▶ [Given task]: Your task is to restate the data word for word.

**** Material ****

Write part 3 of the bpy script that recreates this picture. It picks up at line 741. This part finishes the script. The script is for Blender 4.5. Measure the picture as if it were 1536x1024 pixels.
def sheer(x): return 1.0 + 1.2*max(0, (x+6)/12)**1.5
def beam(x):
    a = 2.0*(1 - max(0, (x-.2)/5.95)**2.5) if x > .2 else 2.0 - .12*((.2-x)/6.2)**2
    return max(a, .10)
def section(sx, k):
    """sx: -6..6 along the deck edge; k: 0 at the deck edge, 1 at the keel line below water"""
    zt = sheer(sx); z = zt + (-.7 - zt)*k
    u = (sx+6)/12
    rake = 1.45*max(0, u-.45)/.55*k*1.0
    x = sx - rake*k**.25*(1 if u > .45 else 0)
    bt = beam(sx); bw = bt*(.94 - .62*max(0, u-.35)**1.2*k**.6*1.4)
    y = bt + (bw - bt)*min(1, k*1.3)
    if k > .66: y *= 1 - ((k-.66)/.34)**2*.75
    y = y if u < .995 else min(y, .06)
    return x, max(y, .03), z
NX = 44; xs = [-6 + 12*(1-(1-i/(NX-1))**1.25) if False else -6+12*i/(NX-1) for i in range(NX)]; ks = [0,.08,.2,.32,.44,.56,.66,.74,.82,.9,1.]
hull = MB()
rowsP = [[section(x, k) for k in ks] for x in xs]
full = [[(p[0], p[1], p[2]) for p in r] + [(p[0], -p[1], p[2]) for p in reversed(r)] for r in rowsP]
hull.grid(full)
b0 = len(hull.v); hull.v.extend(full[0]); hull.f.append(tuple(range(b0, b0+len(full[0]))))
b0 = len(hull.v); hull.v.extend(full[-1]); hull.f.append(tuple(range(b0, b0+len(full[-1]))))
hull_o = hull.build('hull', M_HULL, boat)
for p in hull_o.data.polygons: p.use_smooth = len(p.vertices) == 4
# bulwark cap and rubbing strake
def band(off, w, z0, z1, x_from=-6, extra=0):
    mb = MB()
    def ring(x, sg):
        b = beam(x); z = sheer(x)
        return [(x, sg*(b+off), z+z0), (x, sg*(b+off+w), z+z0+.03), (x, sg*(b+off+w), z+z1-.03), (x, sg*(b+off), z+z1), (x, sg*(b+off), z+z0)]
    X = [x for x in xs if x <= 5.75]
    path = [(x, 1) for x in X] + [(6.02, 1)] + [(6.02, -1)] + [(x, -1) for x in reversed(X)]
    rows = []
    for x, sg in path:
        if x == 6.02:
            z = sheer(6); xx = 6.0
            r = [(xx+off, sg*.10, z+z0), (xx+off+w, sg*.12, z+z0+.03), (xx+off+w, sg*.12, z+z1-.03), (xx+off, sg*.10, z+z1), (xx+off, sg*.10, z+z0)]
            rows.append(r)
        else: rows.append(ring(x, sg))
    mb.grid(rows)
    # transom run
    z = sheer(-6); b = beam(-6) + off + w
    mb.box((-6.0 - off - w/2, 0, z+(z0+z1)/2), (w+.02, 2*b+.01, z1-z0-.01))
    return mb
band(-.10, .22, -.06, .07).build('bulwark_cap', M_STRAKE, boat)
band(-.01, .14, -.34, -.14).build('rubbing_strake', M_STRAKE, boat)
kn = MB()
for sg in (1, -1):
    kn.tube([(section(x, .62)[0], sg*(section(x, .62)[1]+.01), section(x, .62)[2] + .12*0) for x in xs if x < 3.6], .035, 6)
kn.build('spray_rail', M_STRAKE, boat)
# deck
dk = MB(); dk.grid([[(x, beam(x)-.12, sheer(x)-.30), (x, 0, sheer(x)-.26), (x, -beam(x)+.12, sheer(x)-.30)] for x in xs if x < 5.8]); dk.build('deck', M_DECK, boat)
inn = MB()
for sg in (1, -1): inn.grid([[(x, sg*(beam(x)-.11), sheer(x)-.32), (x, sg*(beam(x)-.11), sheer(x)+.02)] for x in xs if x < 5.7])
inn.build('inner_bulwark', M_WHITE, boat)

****

▶ [Answer for the task]:
Write part 3 of the bpy script that recreates this picture. It picks up at line 741. This part finishes the script. The script is for Blender 4.5. Measure the picture as if it were 1536x1024 pixels.
def sheer(x): return 1.0 + 1.2*max(0, (x+6)/12)**1.5
def beam(x):
    a = 2.0*(1 - max(0, (x-.2)/5.95)**2.5) if x > .2 else 2.0 - .12*((.2-x)/6.2)**2
    return max(a, .10)
def section(sx, k):
    """sx: -6..6 along the deck edge; k: 0 at the deck edge, 1 at the keel line below water"""
    zt = sheer(sx); z = zt + (-.7 - zt)*k
    u = (sx+6)/12
    rake = 1.45*max(0, u-.45)/.55*k*1.0
    x = sx - rake*k**.25*(1 if u > .45 else 0)
    bt = beam(sx); bw = bt*(.94 - .62*max(0, u-.35)**1.2*k**.6*1.4)
    y = bt + (bw - bt)*min(1, k*1.3)
    if k > .66: y *= 1 - ((k-.66)/.34)**2*.75
    y = y if u < .995 else min(y, .06)
    return x, max(y, .03), z
NX = 44; xs = [-6 + 12*(1-(1-i/(NX-1))**1.25) if False else -6+12*i/(NX-1) for i in range(NX)]; ks = [0,.08,.2,.32,.44,.56,.66,.74,.82,.9,1.]
hull = MB()
rowsP = [[section(x, k) for k in ks] for x in xs]
full = [[(p[0], p[1], p[2]) for p in r] + [(p[0], -p[1], p[2]) for p in reversed(r)] for r in rowsP]
hull.grid(full)
b0 = len(hull.v); hull.v.extend(full[0]); hull.f.append(tuple(range(b0, b0+len(full[0]))))
b0 = len(hull.v); hull.v.extend(full[-1]); hull.f.append(tuple(range(b0, b0+len(full[-1]))))
hull_o = hull.build('hull', M_HULL, boat)
for p in hull_o.data.polygons: p.use_smooth = len(p.vertices) == 4
# bulwark cap and rubbing strake
def band(off, w, z0, z1, x_from=-6, extra=0):
    mb = MB()
    def ring(x, sg):
        b = beam(x); z = sheer(x)
        return [(x, sg*(b+off), z+z0), (x, sg*(b+off+w), z+z0+.03), (x, sg*(b+off+w), z+z1-.03), (x, sg*(b+off), z+z1), (x, sg*(b+off), z+z0)]
    X = [x for x in xs if x <= 5.75]
    path = [(x, 1) for x in X] + [(6.02, 1)] + [(6.02, -1)] + [(x, -1) for x in reversed(X)]
    rows = []
    for x, sg in path:
        if x == 6.02:
            z = sheer(6); xx = 6.0
            r = [(xx+off, sg*.10, z+z0), (xx+off+w, sg*.12, z+z0+.03), (xx+off+w, sg*.12, z+z1-.03), (xx+off, sg*.10, z+z1), (xx+off, sg*.10, z+z0)]
            rows.append(r)
        else: rows.append(ring(x, sg))
    mb.grid(rows)
    # transom run
    z = sheer(-6); b = beam(-6) + off + w
    mb.box((-6.0 - off - w/2, 0, z+(z0+z1)/2), (w+.02, 2*b+.01, z1-z0-.01))
    return mb
band(-.10, .22, -.06, .07).build('bulwark_cap', M_STRAKE, boat)
band(-.01, .14, -.34, -.14).build('rubbing_strake', M_STRAKE, boat)
kn = MB()
for sg in (1, -1):
    kn.tube([(section(x, .62)[0], sg*(section(x, .62)[1]+.01), section(x, .62)[2] + .12*0) for x in xs if x < 3.6], .035, 6)
kn.build('spray_rail', M_STRAKE, boat)
# deck
dk = MB(); dk.grid([[(x, beam(x)-.12, sheer(x)-.30), (x, 0, sheer(x)-.26), (x, -beam(x)+.12, sheer(x)-.30)] for x in xs if x < 5.8]); dk.build('deck', M_DECK, boat)
inn = MB()
for sg in (1, -1): inn.grid([[(x, sg*(beam(x)-.11), sheer(x)-.32), (x, sg*(beam(x)-.11), sheer(x)+.02)] for x in xs if x < 5.7])
inn.build('inner_bulwark', M_WHITE, boat)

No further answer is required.